Bayram Bey il başkanlığı döneminde sansasyonel oluşturacak, milletin sıkıntılarını ortaya sürme noktasında sansasyonel oluşturacak bir yapı oluşturamadığı için giderayak kendileri adına bir popülarite kazanma derdine düşmüş. Mevcutta siyaseti seven bir vatandaşımız. Kendisi il başkanlığı döneminde eksiklerini tahlil etmemiz neticesinde alana dahil olduk ve onun ve belli yapıların açtığı yaraları sarmak için gece gündüz faaliyet gösteriyoruz. Tercihidir. Herhangi bir şey söyleme lüksüm de yok, derdim de yok. Ancak Zafer Partisi’nin sadece sığınmacı politikası için kurulmadığını benden iyi bilir kendisi.

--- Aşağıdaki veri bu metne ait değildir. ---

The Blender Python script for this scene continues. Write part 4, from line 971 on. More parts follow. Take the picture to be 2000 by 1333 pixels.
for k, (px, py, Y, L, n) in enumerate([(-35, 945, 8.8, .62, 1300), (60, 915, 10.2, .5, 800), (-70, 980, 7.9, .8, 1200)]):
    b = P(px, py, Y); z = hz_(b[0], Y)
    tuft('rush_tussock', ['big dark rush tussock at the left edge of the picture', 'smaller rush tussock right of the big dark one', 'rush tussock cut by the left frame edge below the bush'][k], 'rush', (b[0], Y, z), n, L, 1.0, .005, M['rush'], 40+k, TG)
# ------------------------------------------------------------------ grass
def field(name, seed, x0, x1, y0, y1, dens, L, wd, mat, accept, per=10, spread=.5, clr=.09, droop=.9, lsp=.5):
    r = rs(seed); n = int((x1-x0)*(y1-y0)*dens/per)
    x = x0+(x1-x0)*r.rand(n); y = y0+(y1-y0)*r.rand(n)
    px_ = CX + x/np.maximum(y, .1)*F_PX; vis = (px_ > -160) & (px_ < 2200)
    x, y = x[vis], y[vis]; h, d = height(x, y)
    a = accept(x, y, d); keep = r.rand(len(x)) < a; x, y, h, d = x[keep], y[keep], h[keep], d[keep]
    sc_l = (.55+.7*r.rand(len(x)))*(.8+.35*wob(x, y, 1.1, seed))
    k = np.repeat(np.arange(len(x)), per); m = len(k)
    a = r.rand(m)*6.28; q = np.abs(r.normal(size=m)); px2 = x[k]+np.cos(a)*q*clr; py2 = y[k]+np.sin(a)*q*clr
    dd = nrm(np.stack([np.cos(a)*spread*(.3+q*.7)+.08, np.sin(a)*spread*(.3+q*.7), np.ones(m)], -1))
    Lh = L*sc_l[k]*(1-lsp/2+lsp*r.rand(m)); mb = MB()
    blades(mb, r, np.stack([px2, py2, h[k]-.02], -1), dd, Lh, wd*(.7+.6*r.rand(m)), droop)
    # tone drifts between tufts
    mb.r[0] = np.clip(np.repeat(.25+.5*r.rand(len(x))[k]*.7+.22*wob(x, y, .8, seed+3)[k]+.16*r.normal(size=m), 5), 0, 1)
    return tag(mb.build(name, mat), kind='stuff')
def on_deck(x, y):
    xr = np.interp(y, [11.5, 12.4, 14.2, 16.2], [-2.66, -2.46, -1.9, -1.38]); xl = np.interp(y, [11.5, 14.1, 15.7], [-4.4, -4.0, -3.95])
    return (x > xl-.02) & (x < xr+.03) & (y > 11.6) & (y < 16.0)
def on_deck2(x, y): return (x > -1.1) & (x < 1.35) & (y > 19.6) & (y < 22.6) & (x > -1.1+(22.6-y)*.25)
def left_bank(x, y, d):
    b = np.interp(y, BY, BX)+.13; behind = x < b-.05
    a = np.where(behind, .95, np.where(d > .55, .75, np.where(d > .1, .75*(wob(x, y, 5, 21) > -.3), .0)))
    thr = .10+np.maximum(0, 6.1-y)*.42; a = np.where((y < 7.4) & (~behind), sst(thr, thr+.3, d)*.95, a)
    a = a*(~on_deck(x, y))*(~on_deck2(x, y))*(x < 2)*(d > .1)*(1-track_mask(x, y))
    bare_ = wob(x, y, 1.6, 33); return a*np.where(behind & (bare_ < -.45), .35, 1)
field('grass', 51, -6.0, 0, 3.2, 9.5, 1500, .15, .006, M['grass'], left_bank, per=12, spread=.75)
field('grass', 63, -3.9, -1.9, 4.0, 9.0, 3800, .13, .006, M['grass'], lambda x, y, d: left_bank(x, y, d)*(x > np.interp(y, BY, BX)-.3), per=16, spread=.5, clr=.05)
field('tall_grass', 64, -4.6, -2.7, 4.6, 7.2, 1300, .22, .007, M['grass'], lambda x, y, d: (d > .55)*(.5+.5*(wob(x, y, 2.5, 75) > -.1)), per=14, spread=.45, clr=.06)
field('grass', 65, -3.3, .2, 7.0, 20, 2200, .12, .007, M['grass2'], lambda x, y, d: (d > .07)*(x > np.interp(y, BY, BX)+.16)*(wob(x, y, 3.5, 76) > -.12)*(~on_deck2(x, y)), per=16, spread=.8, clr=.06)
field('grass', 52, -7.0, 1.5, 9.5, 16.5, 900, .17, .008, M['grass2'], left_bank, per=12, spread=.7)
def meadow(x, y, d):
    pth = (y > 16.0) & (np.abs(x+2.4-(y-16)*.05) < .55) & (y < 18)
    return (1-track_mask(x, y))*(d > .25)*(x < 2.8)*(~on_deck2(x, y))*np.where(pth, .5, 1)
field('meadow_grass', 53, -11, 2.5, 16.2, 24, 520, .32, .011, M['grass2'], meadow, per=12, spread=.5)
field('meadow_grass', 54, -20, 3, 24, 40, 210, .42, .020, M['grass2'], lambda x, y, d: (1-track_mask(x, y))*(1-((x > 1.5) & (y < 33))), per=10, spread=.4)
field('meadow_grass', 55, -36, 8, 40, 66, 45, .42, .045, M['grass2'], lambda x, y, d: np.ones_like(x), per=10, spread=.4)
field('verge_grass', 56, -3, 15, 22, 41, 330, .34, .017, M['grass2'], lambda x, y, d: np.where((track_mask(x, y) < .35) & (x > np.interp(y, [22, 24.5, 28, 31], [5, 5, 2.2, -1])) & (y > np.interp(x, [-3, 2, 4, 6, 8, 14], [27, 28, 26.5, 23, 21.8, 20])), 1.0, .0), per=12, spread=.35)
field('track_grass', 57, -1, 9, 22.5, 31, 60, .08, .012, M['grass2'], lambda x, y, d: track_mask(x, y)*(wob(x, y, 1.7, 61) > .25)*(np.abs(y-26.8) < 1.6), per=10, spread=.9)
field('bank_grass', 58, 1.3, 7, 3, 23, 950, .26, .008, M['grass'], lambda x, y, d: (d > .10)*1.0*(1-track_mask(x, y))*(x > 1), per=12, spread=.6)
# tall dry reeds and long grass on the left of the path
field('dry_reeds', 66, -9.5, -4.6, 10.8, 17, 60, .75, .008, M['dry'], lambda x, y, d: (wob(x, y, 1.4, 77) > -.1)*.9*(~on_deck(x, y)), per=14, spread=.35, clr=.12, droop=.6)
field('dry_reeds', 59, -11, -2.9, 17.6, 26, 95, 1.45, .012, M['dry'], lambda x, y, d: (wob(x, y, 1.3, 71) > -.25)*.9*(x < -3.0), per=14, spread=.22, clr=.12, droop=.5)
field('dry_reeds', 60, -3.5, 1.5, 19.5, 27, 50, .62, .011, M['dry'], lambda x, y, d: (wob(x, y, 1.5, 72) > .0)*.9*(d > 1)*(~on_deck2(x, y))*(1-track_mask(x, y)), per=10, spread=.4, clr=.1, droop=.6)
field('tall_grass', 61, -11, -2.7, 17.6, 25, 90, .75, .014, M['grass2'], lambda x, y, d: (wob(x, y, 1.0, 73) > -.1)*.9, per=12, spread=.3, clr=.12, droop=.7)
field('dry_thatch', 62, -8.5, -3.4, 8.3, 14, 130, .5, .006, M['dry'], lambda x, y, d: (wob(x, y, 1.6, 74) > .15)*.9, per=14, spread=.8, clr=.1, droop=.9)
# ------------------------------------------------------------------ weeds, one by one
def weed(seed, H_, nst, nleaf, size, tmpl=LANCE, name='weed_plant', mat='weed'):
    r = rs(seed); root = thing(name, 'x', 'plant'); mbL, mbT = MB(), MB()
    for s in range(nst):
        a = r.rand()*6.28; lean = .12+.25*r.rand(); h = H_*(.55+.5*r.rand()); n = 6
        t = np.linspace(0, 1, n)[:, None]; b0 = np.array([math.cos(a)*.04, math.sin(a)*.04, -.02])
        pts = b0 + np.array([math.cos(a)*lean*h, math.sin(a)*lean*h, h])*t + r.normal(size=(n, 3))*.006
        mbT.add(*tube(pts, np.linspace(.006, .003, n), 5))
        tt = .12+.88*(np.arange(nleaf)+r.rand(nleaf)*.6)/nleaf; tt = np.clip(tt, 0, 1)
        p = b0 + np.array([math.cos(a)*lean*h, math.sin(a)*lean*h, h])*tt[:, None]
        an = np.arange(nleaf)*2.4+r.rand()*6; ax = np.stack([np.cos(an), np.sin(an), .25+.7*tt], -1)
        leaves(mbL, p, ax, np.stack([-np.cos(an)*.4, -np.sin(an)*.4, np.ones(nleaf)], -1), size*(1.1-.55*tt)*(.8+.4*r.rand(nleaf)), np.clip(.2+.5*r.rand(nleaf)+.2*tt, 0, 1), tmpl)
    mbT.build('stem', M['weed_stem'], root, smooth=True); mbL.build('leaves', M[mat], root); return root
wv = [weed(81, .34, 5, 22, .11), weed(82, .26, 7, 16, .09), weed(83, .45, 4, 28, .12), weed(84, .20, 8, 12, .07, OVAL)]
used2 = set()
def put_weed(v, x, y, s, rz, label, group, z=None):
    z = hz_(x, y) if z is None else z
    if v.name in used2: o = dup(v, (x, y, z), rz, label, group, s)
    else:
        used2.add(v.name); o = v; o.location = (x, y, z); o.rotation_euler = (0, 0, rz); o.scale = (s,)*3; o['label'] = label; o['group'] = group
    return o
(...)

“2.5 ayda üyelerde yüzde 25 oranında artış var Eskişehir’de”

Bu işin merkezinde ben değil, inanmış Zafer Partililer var. Şahıslar gelir geçer. İnanmış bir yapı var. Biz geldiğimizden beri bir şekilde öncülük yapmaya çalışıyoruz, mücadele ediyoruz. Geldiğimizdeki üye sayısı ile bugün ki üye sayısına baktığımız zaman yaklaşık 2.5 ayda yüzde 25 oranında bir artış var Eskişehir’de. Bunu biz çok daha yukarı taşıyacağız. Toplum bir siyasi partiyi nasıl özümser? Çalışma prensibiyle. Partide oturmakla ya da başka işlerle uğraşmakla biri gelip Zafer Partisi’ne gönüllü olmaz. Biz çalışma prensibi oluşturduk. Aksiyoner bir hareketiz. Biz de aksiyonerliğimizi sahaya yansıttığımızda toplumdan ilgi göreceğiz ve artış devam edecek üye sayılarımızda. Konu ben değil teşkilatın bir arada çalışma kabiliyeti.”